DATA SEGMENT:
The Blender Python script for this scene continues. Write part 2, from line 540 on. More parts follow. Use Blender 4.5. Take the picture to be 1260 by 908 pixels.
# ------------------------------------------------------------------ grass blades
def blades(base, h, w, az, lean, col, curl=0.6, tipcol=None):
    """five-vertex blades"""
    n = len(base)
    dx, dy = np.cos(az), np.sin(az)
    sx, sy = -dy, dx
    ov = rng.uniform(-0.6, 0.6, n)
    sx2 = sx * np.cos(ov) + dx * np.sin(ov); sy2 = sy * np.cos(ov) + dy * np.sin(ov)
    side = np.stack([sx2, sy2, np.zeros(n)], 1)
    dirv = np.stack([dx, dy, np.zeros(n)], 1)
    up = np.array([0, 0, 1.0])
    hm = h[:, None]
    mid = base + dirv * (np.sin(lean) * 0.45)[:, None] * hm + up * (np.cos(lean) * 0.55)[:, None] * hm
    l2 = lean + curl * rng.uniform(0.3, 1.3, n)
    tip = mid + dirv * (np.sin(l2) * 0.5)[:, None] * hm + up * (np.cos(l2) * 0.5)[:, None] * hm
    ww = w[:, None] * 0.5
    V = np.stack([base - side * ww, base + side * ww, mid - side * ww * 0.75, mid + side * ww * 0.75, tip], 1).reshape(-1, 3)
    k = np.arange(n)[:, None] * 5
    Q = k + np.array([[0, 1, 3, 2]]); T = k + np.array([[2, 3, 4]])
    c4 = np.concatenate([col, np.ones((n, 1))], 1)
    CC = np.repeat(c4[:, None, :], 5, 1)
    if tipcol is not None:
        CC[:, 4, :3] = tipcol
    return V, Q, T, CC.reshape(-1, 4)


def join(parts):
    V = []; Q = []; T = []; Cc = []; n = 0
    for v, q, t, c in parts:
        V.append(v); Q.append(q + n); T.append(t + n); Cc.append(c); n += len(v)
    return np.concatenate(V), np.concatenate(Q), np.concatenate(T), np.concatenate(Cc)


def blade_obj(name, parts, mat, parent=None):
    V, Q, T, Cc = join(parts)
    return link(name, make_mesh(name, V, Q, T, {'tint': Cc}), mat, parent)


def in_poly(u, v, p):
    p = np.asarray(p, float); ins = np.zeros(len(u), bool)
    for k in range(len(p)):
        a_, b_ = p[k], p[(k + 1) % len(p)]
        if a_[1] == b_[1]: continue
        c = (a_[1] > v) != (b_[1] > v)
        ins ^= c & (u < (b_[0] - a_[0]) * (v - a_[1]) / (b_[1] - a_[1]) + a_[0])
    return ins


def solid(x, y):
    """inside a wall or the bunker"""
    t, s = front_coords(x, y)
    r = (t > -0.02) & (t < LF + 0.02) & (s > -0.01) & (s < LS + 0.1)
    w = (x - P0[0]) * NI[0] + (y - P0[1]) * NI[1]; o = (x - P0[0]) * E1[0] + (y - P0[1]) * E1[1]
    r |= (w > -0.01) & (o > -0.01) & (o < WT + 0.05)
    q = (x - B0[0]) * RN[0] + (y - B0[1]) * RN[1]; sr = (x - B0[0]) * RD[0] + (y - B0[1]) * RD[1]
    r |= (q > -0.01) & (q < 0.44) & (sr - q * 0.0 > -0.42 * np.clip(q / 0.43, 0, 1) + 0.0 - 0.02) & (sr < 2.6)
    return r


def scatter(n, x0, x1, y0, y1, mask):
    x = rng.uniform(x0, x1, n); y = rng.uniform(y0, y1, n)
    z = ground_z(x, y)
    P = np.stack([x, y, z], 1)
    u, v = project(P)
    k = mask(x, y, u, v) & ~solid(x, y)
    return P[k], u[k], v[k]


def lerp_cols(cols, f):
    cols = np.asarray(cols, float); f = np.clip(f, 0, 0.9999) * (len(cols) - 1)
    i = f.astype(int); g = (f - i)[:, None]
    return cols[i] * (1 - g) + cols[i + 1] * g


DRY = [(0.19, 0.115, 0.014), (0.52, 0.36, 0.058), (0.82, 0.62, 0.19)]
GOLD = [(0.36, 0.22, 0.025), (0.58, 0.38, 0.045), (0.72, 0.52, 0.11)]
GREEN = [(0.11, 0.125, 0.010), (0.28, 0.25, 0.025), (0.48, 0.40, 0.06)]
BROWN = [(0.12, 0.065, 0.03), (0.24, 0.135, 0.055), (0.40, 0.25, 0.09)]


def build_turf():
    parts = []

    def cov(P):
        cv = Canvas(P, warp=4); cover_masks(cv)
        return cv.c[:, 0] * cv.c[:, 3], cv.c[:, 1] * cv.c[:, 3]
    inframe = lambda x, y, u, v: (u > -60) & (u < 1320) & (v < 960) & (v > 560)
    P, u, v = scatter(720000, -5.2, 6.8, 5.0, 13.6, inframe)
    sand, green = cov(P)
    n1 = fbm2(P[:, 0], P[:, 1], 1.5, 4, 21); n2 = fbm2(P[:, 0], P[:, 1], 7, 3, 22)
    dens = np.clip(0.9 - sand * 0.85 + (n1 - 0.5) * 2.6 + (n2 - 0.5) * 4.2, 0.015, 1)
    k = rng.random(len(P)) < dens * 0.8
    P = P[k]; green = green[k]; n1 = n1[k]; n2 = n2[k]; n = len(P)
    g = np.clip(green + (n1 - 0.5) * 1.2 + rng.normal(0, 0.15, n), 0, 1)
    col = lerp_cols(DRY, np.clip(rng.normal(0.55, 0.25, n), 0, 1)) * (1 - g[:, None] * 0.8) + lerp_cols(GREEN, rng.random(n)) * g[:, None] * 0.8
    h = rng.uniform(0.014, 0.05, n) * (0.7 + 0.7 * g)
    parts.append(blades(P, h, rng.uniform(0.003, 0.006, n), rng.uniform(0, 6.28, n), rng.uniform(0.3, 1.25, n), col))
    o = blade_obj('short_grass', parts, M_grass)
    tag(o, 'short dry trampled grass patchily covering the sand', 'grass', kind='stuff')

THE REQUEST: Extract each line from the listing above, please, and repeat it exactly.

FINAL ANSWER:
The Blender Python script for this scene continues. Write part 2, from line 540 on. More parts follow. Use Blender 4.5. Take the picture to be 1260 by 908 pixels.
# ------------------------------------------------------------------ grass blades
def blades(base, h, w, az, lean, col, curl=0.6, tipcol=None):
    """five-vertex blades"""
    n = len(base)
    dx, dy = np.cos(az), np.sin(az)
    sx, sy = -dy, dx
    ov = rng.uniform(-0.6, 0.6, n)
    sx2 = sx * np.cos(ov) + dx * np.sin(ov); sy2 = sy * np.cos(ov) + dy * np.sin(ov)
    side = np.stack([sx2, sy2, np.zeros(n)], 1)
    dirv = np.stack([dx, dy, np.zeros(n)], 1)
    up = np.array([0, 0, 1.0])
    hm = h[:, None]
    mid = base + dirv * (np.sin(lean) * 0.45)[:, None] * hm + up * (np.cos(lean) * 0.55)[:, None] * hm
    l2 = lean + curl * rng.uniform(0.3, 1.3, n)
    tip = mid + dirv * (np.sin(l2) * 0.5)[:, None] * hm + up * (np.cos(l2) * 0.5)[:, None] * hm
    ww = w[:, None] * 0.5
    V = np.stack([base - side * ww, base + side * ww, mid - side * ww * 0.75, mid + side * ww * 0.75, tip], 1).reshape(-1, 3)
    k = np.arange(n)[:, None] * 5
    Q = k + np.array([[0, 1, 3, 2]]); T = k + np.array([[2, 3, 4]])
    c4 = np.concatenate([col, np.ones((n, 1))], 1)
    CC = np.repeat(c4[:, None, :], 5, 1)
    if tipcol is not None:
        CC[:, 4, :3] = tipcol
    return V, Q, T, CC.reshape(-1, 4)


def join(parts):
    V = []; Q = []; T = []; Cc = []; n = 0
    for v, q, t, c in parts:
        V.append(v); Q.append(q + n); T.append(t + n); Cc.append(c); n += len(v)
    return np.concatenate(V), np.concatenate(Q), np.concatenate(T), np.concatenate(Cc)


def blade_obj(name, parts, mat, parent=None):
    V, Q, T, Cc = join(parts)
    return link(name, make_mesh(name, V, Q, T, {'tint': Cc}), mat, parent)


def in_poly(u, v, p):
    p = np.asarray(p, float); ins = np.zeros(len(u), bool)
    for k in range(len(p)):
        a_, b_ = p[k], p[(k + 1) % len(p)]
        if a_[1] == b_[1]: continue
        c = (a_[1] > v) != (b_[1] > v)
        ins ^= c & (u < (b_[0] - a_[0]) * (v - a_[1]) / (b_[1] - a_[1]) + a_[0])
    return ins


def solid(x, y):
    """inside a wall or the bunker"""
    t, s = front_coords(x, y)
    r = (t > -0.02) & (t < LF + 0.02) & (s > -0.01) & (s < LS + 0.1)
    w = (x - P0[0]) * NI[0] + (y - P0[1]) * NI[1]; o = (x - P0[0]) * E1[0] + (y - P0[1]) * E1[1]
    r |= (w > -0.01) & (o > -0.01) & (o < WT + 0.05)
    q = (x - B0[0]) * RN[0] + (y - B0[1]) * RN[1]; sr = (x - B0[0]) * RD[0] + (y - B0[1]) * RD[1]
    r |= (q > -0.01) & (q < 0.44) & (sr - q * 0.0 > -0.42 * np.clip(q / 0.43, 0, 1) + 0.0 - 0.02) & (sr < 2.6)
    return r


def scatter(n, x0, x1, y0, y1, mask):
    x = rng.uniform(x0, x1, n); y = rng.uniform(y0, y1, n)
    z = ground_z(x, y)
    P = np.stack([x, y, z], 1)
    u, v = project(P)
    k = mask(x, y, u, v) & ~solid(x, y)
    return P[k], u[k], v[k]


def lerp_cols(cols, f):
    cols = np.asarray(cols, float); f = np.clip(f, 0, 0.9999) * (len(cols) - 1)
    i = f.astype(int); g = (f - i)[:, None]
    return cols[i] * (1 - g) + cols[i + 1] * g


DRY = [(0.19, 0.115, 0.014), (0.52, 0.36, 0.058), (0.82, 0.62, 0.19)]
GOLD = [(0.36, 0.22, 0.025), (0.58, 0.38, 0.045), (0.72, 0.52, 0.11)]
GREEN = [(0.11, 0.125, 0.010), (0.28, 0.25, 0.025), (0.48, 0.40, 0.06)]
BROWN = [(0.12, 0.065, 0.03), (0.24, 0.135, 0.055), (0.40, 0.25, 0.09)]


def build_turf():
    parts = []

    def cov(P):
        cv = Canvas(P, warp=4); cover_masks(cv)
        return cv.c[:, 0] * cv.c[:, 3], cv.c[:, 1] * cv.c[:, 3]
    inframe = lambda x, y, u, v: (u > -60) & (u < 1320) & (v < 960) & (v > 560)
    P, u, v = scatter(720000, -5.2, 6.8, 5.0, 13.6, inframe)
    sand, green = cov(P)
    n1 = fbm2(P[:, 0], P[:, 1], 1.5, 4, 21); n2 = fbm2(P[:, 0], P[:, 1], 7, 3, 22)
    dens = np.clip(0.9 - sand * 0.85 + (n1 - 0.5) * 2.6 + (n2 - 0.5) * 4.2, 0.015, 1)
    k = rng.random(len(P)) < dens * 0.8
    P = P[k]; green = green[k]; n1 = n1[k]; n2 = n2[k]; n = len(P)
    g = np.clip(green + (n1 - 0.5) * 1.2 + rng.normal(0, 0.15, n), 0, 1)
    col = lerp_cols(DRY, np.clip(rng.normal(0.55, 0.25, n), 0, 1)) * (1 - g[:, None] * 0.8) + lerp_cols(GREEN, rng.random(n)) * g[:, None] * 0.8
    h = rng.uniform(0.014, 0.05, n) * (0.7 + 0.7 * g)
    parts.append(blades(P, h, rng.uniform(0.003, 0.006, n), rng.uniform(0, 6.28, n), rng.uniform(0.3, 1.25, n), col))
    o = blade_obj('short_grass', parts, M_grass)
    tag(o, 'short dry trampled grass patchily covering the sand', 'grass', kind='stuff')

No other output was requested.